Starbucks Coffee Company signed a memorandum of understanding with Tata Coffee Limited that could pave the way for retail outlets in India and the global sale of Indian arabica beans, roasted at Tata's facility in Coorg, India.

"India is one of the most dynamic markets in the world with a diverse culture and tremendous potential," Howard Schultz, chairman and chief executive officer of Starbucks, said in a statement.

While other American food and beverage giants like McDonald's and Coca-Cola have become household words in India, Starbucks -- love it or hate it -- has yet to take advantage of millions of consumers in the world's second most populous country.

The world's largest coffee company, based in Seattle, operates in more than 16,000 outlets in 50 countries, including China. But even though more and more Indians are taking to the coffeehouse idea, Starbucks has been absent from the streets of the Asian giant.

"We welcome Starbucks' entry into India because of both its unique experience with the store format and for its commitment to society, values that we share," said R.K. Krishnakumar, chairman of Tata Coffee.

By some estimates, the India cafe market is growing by as much as 40 percent a year.

So far that market has been dominated by Café Coffee Day, an Indian chain, and Barista, operated by Italy's Lavazza. Other international companies including the UK's Coffee Republic, Malta's Cafe Jubilee and Australia's Coffee Club Group are scouting for franchises, according to Indian media reports.

And why not?

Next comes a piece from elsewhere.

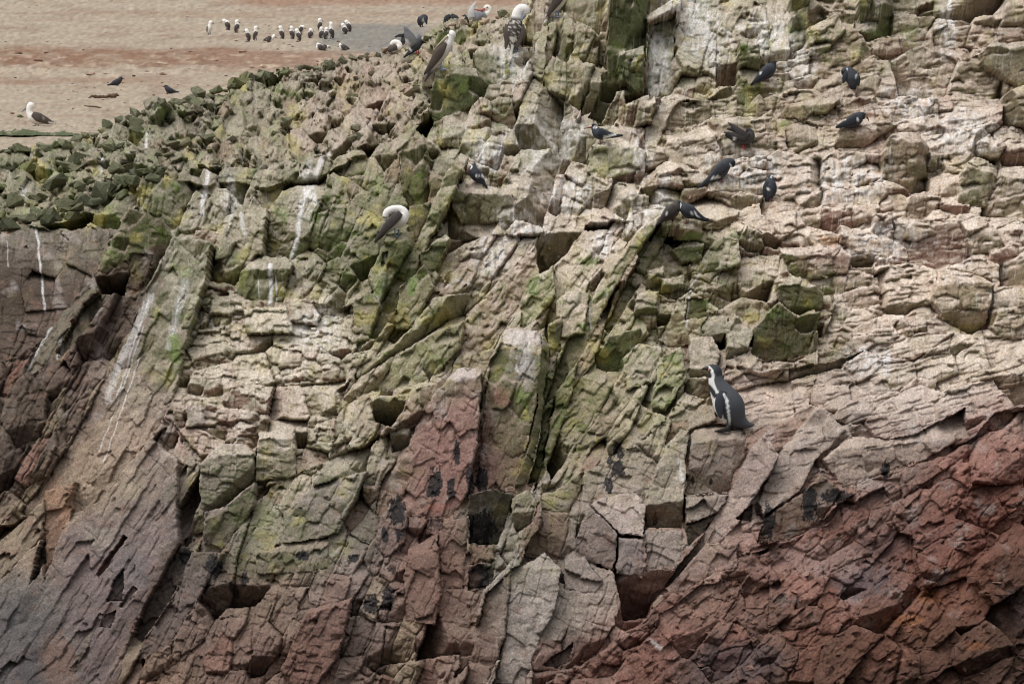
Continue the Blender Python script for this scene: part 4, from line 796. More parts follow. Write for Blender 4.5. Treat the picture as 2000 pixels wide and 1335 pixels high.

Since 1995, coffee consumption in the traditionally tea-drinking nation has doubled, according to the Coffee Board of India.

About half of India's 1.1 billion people are under 25. With India's recent economic boom, many of them have freshly acquired disposable income to spend in fashionable, Western-style places like malls and restaurants.

"We believe India can be an important source for coffee in the domestic market, as well as across the many regions globally where Starbucks has operations," Schultz said.

A cup of coffee at an upscale cafe, however, can set you back 70 rupees ($1.50). Tea at an outdoor stall only costs 5 cents. So, for the millions of Indians who still live in abject poverty, a Starbucks coffee might just be a bit too grande for the wallet.